Goal:
Set down word for word each line from the start of the listing through the line that contains "R = math.radians", both included.

Scenes as source code:
-=-=-=-=-

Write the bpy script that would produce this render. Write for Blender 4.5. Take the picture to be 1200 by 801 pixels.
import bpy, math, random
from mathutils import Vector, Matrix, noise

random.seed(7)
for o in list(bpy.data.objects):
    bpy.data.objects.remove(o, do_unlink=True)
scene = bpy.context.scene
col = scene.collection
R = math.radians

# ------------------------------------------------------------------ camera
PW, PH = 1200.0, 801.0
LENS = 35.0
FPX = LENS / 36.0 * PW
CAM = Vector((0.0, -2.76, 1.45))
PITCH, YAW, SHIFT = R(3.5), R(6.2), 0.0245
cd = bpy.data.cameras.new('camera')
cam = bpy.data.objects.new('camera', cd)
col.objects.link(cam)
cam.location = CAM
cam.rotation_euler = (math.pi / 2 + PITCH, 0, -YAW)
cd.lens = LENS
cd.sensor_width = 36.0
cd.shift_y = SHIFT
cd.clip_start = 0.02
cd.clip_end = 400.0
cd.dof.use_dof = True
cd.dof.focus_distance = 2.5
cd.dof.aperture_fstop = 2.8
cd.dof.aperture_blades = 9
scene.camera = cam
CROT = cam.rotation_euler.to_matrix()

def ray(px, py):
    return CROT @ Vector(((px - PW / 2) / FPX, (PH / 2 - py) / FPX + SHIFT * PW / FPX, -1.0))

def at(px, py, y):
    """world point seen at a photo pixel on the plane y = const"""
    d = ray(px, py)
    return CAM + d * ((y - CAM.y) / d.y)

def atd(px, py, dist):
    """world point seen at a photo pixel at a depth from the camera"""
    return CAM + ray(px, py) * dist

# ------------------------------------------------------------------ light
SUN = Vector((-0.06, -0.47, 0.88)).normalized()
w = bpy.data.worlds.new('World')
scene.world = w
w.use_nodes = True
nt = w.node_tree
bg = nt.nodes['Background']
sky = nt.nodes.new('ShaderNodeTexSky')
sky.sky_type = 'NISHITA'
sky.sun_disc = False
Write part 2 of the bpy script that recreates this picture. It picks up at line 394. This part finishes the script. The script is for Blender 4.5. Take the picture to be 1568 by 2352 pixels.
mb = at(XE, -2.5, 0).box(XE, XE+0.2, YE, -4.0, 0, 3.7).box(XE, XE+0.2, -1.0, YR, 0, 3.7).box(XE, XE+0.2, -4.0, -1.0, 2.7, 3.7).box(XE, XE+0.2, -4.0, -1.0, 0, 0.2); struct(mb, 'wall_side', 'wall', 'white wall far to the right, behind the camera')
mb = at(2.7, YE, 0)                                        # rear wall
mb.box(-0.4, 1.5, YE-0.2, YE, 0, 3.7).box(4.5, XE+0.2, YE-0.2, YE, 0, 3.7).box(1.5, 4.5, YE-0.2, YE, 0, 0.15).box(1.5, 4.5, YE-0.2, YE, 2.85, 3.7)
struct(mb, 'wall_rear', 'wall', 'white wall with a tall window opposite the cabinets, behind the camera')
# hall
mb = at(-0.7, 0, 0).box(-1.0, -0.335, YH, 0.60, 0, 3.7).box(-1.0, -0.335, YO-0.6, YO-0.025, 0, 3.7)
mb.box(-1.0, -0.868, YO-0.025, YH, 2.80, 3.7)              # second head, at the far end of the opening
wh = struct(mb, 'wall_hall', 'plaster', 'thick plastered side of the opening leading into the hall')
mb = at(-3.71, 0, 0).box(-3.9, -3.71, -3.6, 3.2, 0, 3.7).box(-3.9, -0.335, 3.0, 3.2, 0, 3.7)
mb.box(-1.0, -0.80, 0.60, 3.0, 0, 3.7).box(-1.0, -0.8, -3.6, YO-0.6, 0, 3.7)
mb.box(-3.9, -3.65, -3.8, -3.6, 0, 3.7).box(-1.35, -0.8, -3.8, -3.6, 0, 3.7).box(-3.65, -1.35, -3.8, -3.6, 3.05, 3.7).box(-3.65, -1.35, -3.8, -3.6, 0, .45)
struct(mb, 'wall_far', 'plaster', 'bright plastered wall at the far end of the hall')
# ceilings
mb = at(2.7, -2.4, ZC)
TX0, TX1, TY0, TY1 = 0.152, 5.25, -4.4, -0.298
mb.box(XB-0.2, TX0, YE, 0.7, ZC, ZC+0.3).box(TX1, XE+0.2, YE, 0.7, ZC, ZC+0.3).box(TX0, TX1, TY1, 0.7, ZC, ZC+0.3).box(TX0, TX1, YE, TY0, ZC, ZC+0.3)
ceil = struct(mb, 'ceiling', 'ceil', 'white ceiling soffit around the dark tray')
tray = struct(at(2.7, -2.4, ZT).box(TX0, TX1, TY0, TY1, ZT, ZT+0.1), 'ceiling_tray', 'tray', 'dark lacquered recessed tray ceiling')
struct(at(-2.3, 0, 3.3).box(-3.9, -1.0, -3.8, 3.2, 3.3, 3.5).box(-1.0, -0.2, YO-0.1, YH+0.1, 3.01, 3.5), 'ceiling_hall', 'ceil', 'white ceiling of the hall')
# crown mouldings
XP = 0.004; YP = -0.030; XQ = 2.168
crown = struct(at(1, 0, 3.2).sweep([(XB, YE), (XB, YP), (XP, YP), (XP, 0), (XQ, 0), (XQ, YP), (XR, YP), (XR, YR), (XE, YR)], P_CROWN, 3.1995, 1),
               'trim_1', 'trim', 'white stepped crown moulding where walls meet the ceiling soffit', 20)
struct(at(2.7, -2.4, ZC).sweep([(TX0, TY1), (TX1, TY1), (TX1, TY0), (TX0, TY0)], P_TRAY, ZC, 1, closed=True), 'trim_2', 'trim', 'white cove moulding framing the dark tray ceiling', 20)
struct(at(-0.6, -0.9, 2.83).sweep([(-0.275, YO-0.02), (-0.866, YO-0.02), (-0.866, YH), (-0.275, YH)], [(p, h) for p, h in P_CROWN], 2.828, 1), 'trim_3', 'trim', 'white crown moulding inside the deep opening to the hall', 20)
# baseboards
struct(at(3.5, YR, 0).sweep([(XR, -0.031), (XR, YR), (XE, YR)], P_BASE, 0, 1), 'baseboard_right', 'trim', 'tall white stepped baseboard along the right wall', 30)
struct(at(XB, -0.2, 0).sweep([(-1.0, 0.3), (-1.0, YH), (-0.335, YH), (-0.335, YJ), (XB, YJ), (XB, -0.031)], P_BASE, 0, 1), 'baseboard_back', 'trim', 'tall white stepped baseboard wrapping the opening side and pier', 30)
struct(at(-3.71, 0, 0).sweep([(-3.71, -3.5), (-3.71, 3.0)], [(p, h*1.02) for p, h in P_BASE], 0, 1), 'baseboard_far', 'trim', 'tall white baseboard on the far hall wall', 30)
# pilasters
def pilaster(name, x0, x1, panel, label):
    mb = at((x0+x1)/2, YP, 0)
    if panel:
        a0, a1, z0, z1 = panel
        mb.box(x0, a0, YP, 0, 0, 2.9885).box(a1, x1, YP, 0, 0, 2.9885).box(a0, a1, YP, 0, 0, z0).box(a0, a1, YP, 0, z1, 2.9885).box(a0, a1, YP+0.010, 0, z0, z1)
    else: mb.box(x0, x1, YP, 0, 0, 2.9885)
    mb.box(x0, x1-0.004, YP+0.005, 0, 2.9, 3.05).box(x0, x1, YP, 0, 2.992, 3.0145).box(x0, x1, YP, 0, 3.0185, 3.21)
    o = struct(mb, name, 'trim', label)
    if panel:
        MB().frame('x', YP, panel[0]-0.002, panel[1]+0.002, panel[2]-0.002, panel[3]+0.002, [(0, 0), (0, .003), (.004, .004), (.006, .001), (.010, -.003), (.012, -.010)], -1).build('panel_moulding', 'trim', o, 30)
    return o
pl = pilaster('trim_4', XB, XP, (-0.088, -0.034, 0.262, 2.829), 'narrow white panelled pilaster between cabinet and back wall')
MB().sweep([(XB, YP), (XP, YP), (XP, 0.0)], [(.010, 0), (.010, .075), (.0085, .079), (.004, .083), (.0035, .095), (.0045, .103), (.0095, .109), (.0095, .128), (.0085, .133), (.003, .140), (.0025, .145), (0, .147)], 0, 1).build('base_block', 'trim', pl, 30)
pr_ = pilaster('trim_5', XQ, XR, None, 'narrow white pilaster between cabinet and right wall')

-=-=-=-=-

Right answer:
Write the bpy script that would produce this render. Write for Blender 4.5. Take the picture to be 1200 by 801 pixels.
import bpy, math, random
from mathutils import Vector, Matrix, noise

random.seed(7)
for o in list(bpy.data.objects):
    bpy.data.objects.remove(o, do_unlink=True)
scene = bpy.context.scene
col = scene.collection
R = math.radians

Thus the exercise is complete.